Little Nemo, you seem to have a mistaken belief that Moocher is synonymous with “Blue Collar”. For the twentieth time, it is not.
Many Moochers are are wealthy, white collar types. These are in fact portrayed as the worst of the worst. Many producers are blue collar workers.
Now read through your last post with that in mind, and note how it doesn’t make any damn sense.
Amongst the more egregious flaws in the post:
1)Producers do not need moochers around. Ever.
2) Moochers are not needed to do work. Ever. Producers are far more effective at doing work. Moochers at best drag down the work effort of everyone else.
3) Galt’s gulch is in no sense a society of all bosses and no workers. It is in fact a society comprised entirely of workers, some of whom were also bosses.
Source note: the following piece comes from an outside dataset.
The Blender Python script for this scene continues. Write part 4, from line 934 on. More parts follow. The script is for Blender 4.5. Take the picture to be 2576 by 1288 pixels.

As already noted, there were housekeepers, gardeners and many more.
4) Being a garbage man is not “living like a moocher would”. If the most productive manner of earning a living is to be a garbageman, then that is what a producer will do.
5) Nobody is giving up anything by being a garbage man. They do it because it is the best they can achieve right now. Nothing is being given up by achieving the most that one can. By definition.
6) The producers who want to make a career as a garbage man will be few and far between. Just as in our society almost nobody is a career garbage man. It is a transition job. But if being a garbage man is the best that a person can ever achieve then they will indeed be a lifelong garbage man. Just as in the real world. The only difference is that society won’t tolerate people quitting being a garbage man to go on welfare or otherwise make a living exploiting others.
Seriously man, these questions have all been addressed at least a dozen times in this thread. yet you churn out another post showing the same utter misunderstanding. You seem to have a desperate desire to equate moocher with “blue collar worker”, and no matter how many times that is pointed out that you are wrong on that point, or by how many people, you will not accept it.